Monday, June 07, 2004

Las Lagrimas Negras de Bebo y Cigala

Bebo and Cigala's "Black Tears" is easily the best new music I have heard in the past year. Ricardo Daura gave Meg a copy a while back, and we fell in love with it right away. Especially because "our" copy became "my" birthday present. It has that "special something" that the Buena Vista Social Club had, although without an acclaimed documentary follow up, I doubt it will get the same focus of attention. Some treasures are best passed by word of mouth anyway. Megcita and I are going to see them in concert June 20th at the Barbican Centre. Here's a little blurb that gives a few more details.

Cheers for Valdes and El Cigala's 'Tears'
By Howell Llewellyn

MADRID (Billboard) - Just what is it about the album "Lagrimas Negras" that has captured music fans in Europe and South America?

UK and North American consumers can find out for themselves next month, when the album appears on their shores.

"Lagrimas Negras" ("Black Tears") features 85-year-old Grammy Award-winning Cuban pianist Bebo Valdes and 35-year-old flamenco singer Diego El Cigala playing traditional Cuban boleros and Spanish coplas.

The album was recorded for the Calle 54 label, which is co-owned by Academy Award-winning Spanish director Fernando Trueba and Miami-based musicologist Nat Chediak. Both produced the album.

The BMG-distributed set sold more than 250,000 copies in Spain and spent nearly 50 weeks in the country's top 20 sales list. It also won a number of Spanish music awards in Latin, flamenco and jazz categories.

"Lagrimas Negras" was a hit in several other markets where BMG released it this spring. These include Argentina, Mexico and France.

BMG will handle the UK and Canadian releases as well. BMG label RCA's custom Bluebird imprint will carry "Lagrimas Negras" in the States. The set bows June 6 in the United Kingdom and June 22 in North America.

"US/Canadian promotion will be on the same 'little-to-more' progression that it was in Spain, where the thing grew bigger than anyone dared hope," BMG Spain international exploitation manager Fran Arbulu says.

"Promo will be aimed at the mainly Latin target audience of urban, cultured music lovers," he continues.

"Nobody says this is another 'Buena Vista Social Club', but it's getting a good buzz from US jazz and Latin critics."

BMG US Latin will help support the CD's promotion, reports Maarten Steinkamp, president of BMG International.

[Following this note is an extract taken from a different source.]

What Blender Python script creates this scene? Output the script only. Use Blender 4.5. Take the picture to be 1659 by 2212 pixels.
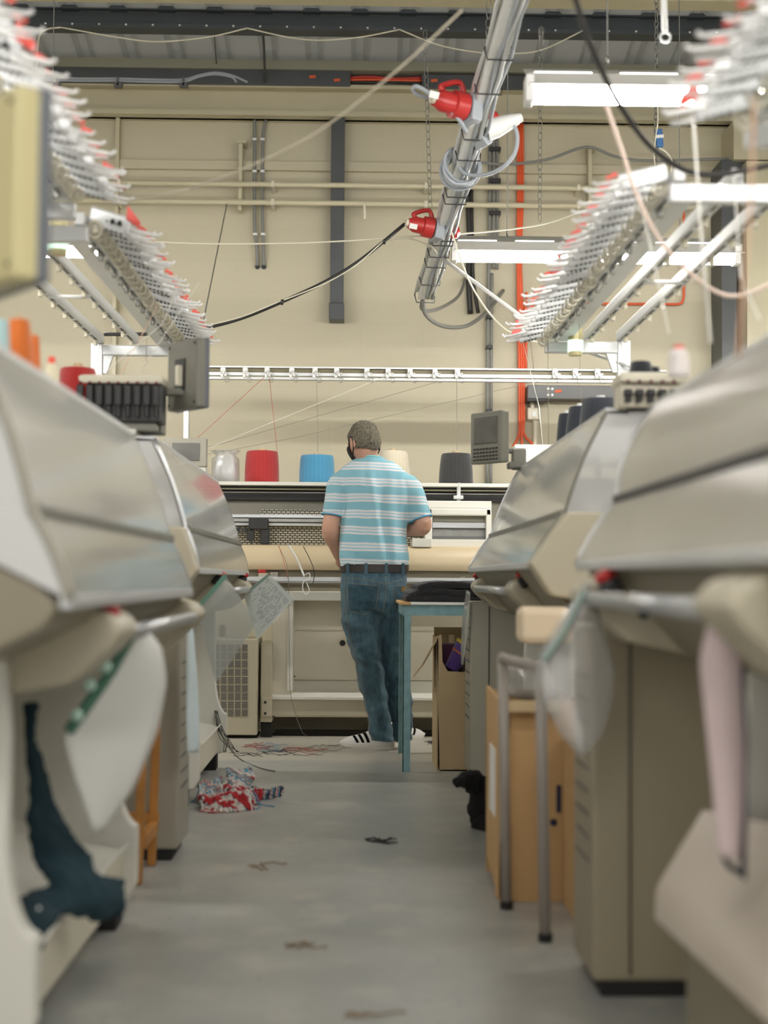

"This is a project you have to build and love," he says, noting that the album is "building very nicely" in Argentina and Mexico. "It will probably take some 18 months to really bring home, and that doesn't matter."

Valdes and El Cigala will play "Lagrimas Negras" material June 20 at London's Barbican Theater. Valdes' son, pianist Chucho Valdes, will make a rare concert appearance with his father. Bebo has lived in Sweden for 44 years, and Chucho lives in Cuba.

El Cigala pays a promotional visit to the States July 10-15. He and Bebo will play concerts in New York, Miami and Los Angeles, beginning in late August.

Those concerts will be fans' only chance to see Bebo and El Cigala play together in the States. Bebo is content to pass his "Lagrimas Negras" role to his son, who has won four Grammy Awards.

"I can't travel so much anymore, and I'm immensely proud to hand over the reins to Chucho," Bebo says. "We played together for the first time in 40 years in New York in 2000 for 'Calle 54,' and we'll seal that link playing 'Lagrimas Negras' in London."

Chucho will perform a concert of "Lagrimas Negras" material May 28 at the Cubadisco music trade fair in Havana. Bebo refuses to visit Cuba because of skirmishes he had in 1960 with the revolutionary government.

Chucho next will join El Cigala on a summer tour of Latin America to present "Lagrimas Negras." They will begin May 30 with three nights in Mexico City. Other stops include Argentina, Chile, Ecuador and Colombia.

But it is in the "multicultural melting pot" of the States, Arbulu says, that an album like "Lagrimas Negras" makes most sense.

"The US public is going to wonder, 'What is this? Latin? Jazz? Flamenco?"' El Cigala says. "Well, it's a world-music blend with all three. The important thing is the flamenco expression 'llevar buen palo' -- to play it pure, damn good and clean."